• Your task
Go through the listing and copy each line with the string "this".

• Information provided

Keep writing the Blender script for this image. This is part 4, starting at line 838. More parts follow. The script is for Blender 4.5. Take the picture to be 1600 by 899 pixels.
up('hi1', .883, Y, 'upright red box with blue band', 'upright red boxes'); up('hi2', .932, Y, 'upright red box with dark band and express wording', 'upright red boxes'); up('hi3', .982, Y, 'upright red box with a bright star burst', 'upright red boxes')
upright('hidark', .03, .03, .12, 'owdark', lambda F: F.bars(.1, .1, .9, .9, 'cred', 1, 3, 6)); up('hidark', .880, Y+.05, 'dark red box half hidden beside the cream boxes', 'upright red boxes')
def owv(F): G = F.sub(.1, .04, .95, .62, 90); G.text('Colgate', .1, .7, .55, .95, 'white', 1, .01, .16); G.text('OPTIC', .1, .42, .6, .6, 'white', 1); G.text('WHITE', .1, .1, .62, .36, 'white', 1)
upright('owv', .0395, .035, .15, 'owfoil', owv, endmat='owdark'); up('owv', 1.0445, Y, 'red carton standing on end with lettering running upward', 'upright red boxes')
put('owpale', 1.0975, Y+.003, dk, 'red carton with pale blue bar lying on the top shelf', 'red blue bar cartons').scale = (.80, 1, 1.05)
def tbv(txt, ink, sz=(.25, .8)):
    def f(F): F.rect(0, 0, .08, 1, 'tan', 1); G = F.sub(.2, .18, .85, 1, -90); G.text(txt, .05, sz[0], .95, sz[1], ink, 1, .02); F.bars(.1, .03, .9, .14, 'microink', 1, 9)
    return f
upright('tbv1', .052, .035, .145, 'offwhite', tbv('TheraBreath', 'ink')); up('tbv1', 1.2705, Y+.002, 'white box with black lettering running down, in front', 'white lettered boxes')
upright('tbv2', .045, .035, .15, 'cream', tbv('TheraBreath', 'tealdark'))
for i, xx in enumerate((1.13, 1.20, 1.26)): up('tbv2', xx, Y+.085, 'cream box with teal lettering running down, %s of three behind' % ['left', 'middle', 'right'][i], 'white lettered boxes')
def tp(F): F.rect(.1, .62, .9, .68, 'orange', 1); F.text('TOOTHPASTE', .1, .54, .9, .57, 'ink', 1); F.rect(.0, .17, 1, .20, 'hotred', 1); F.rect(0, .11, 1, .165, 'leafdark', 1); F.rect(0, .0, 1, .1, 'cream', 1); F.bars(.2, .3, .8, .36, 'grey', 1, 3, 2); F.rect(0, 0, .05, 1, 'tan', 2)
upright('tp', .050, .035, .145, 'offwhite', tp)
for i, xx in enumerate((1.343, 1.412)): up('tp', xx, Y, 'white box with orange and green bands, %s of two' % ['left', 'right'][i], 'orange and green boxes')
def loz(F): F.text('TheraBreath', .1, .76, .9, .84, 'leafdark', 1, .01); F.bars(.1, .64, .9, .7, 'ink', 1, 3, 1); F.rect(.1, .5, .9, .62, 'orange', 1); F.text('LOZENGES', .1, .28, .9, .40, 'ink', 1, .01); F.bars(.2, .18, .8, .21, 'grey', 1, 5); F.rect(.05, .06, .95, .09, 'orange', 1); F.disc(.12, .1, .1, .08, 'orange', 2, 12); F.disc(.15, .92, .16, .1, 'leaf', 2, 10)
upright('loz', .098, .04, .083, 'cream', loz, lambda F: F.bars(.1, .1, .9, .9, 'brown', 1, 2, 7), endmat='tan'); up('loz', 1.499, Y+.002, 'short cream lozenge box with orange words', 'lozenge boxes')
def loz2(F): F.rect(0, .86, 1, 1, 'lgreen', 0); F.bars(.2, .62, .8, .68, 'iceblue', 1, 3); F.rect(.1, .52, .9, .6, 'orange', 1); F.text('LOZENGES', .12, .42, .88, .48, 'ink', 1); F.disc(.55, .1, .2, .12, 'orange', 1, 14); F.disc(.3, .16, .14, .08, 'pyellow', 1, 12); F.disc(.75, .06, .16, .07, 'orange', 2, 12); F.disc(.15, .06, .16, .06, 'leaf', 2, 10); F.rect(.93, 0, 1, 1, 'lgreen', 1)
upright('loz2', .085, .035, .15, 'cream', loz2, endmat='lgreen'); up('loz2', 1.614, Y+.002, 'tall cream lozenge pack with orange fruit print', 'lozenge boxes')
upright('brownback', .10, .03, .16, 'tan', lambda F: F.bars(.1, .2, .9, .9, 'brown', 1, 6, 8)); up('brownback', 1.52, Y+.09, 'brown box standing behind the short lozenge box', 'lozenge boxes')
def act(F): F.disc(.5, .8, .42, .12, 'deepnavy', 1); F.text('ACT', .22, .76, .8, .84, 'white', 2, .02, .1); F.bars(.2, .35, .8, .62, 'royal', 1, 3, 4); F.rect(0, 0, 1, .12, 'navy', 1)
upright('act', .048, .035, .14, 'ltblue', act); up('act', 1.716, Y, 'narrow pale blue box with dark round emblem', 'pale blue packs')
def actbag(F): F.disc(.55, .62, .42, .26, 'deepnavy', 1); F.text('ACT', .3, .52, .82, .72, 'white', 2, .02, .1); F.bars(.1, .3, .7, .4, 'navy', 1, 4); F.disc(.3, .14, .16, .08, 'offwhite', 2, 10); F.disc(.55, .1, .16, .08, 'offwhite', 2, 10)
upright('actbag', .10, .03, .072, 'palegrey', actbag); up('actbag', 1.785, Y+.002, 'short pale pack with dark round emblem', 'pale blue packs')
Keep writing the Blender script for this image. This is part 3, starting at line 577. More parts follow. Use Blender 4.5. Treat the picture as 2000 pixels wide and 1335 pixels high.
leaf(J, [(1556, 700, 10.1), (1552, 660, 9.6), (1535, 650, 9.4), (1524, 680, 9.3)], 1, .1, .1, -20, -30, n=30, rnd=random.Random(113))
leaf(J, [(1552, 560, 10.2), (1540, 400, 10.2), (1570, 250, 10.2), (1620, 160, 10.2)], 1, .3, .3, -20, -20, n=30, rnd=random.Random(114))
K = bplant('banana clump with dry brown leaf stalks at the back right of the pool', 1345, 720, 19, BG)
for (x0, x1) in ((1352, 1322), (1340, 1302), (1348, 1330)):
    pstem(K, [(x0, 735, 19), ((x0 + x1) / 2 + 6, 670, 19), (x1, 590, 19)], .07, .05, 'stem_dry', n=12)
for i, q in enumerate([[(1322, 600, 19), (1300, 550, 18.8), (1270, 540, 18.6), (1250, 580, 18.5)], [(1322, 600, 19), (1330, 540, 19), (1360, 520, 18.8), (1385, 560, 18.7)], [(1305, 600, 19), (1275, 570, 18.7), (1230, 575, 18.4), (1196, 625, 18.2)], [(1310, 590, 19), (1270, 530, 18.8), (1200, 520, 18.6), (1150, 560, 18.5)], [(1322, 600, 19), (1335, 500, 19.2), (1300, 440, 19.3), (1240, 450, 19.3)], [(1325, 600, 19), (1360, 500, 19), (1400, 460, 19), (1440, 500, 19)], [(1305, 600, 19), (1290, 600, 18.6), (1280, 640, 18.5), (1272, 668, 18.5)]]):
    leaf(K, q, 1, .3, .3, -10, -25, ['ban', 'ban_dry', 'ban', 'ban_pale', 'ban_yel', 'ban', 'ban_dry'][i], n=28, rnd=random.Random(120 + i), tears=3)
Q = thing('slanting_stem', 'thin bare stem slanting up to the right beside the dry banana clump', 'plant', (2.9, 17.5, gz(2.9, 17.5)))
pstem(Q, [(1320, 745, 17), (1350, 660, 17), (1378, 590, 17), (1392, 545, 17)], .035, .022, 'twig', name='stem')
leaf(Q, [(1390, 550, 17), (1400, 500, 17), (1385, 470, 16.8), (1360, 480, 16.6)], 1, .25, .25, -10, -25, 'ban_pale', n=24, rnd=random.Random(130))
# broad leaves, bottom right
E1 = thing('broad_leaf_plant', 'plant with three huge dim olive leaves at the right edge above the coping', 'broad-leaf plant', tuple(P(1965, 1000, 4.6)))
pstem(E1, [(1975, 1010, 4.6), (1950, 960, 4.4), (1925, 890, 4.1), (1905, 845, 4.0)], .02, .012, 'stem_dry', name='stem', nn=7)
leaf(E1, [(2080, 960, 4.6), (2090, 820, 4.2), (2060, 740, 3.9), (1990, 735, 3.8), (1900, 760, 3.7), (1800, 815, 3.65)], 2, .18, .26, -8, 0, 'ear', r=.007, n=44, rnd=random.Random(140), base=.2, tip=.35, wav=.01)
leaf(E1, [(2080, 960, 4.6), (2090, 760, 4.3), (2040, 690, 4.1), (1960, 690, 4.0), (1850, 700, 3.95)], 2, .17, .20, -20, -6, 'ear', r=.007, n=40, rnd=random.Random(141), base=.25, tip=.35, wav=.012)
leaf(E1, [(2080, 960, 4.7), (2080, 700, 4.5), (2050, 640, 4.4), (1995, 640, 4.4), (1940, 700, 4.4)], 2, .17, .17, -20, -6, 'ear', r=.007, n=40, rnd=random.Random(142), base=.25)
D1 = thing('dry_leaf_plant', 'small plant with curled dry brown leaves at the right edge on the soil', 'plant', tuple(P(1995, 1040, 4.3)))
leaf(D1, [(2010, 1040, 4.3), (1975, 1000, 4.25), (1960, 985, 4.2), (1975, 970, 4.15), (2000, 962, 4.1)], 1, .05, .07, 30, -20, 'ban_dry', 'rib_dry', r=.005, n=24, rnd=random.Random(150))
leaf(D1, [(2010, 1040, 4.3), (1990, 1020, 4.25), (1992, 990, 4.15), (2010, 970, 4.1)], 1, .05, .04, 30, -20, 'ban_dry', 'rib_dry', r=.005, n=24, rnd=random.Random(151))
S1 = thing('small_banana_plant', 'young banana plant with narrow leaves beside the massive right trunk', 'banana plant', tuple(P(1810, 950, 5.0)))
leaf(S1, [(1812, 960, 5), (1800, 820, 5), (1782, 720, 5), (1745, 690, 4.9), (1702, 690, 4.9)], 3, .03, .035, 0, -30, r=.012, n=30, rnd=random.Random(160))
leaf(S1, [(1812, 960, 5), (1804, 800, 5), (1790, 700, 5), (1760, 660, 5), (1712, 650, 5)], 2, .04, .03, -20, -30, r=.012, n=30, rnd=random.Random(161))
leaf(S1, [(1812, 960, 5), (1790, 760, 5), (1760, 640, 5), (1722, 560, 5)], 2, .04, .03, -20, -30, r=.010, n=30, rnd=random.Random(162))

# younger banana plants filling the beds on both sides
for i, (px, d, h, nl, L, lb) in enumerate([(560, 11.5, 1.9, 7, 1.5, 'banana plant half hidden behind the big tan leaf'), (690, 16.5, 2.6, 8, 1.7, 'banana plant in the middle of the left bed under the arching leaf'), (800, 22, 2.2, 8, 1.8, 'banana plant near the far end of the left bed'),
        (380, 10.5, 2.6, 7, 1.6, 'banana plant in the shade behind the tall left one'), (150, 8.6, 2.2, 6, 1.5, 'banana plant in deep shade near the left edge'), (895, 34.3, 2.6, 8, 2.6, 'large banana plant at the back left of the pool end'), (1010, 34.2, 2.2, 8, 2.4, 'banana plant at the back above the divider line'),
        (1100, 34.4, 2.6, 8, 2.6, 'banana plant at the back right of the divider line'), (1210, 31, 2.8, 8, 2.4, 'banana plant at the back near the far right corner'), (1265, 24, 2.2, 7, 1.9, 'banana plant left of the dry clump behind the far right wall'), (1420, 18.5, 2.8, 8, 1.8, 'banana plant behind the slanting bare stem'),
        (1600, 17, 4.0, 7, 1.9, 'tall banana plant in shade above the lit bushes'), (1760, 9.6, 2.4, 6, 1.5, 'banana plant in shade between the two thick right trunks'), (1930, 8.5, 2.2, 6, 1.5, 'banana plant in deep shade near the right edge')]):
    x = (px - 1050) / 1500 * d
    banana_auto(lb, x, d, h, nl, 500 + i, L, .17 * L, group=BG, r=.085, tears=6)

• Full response
Keep writing the Blender script for this image. This is part 4, starting at line 838. More parts follow. The script is for Blender 4.5. Take the picture to be 1600 by 899 pixels.
Keep writing the Blender script for this image. This is part 3, starting at line 577. More parts follow. Use Blender 4.5. Treat the picture as 2000 pixels wide and 1335 pixels high.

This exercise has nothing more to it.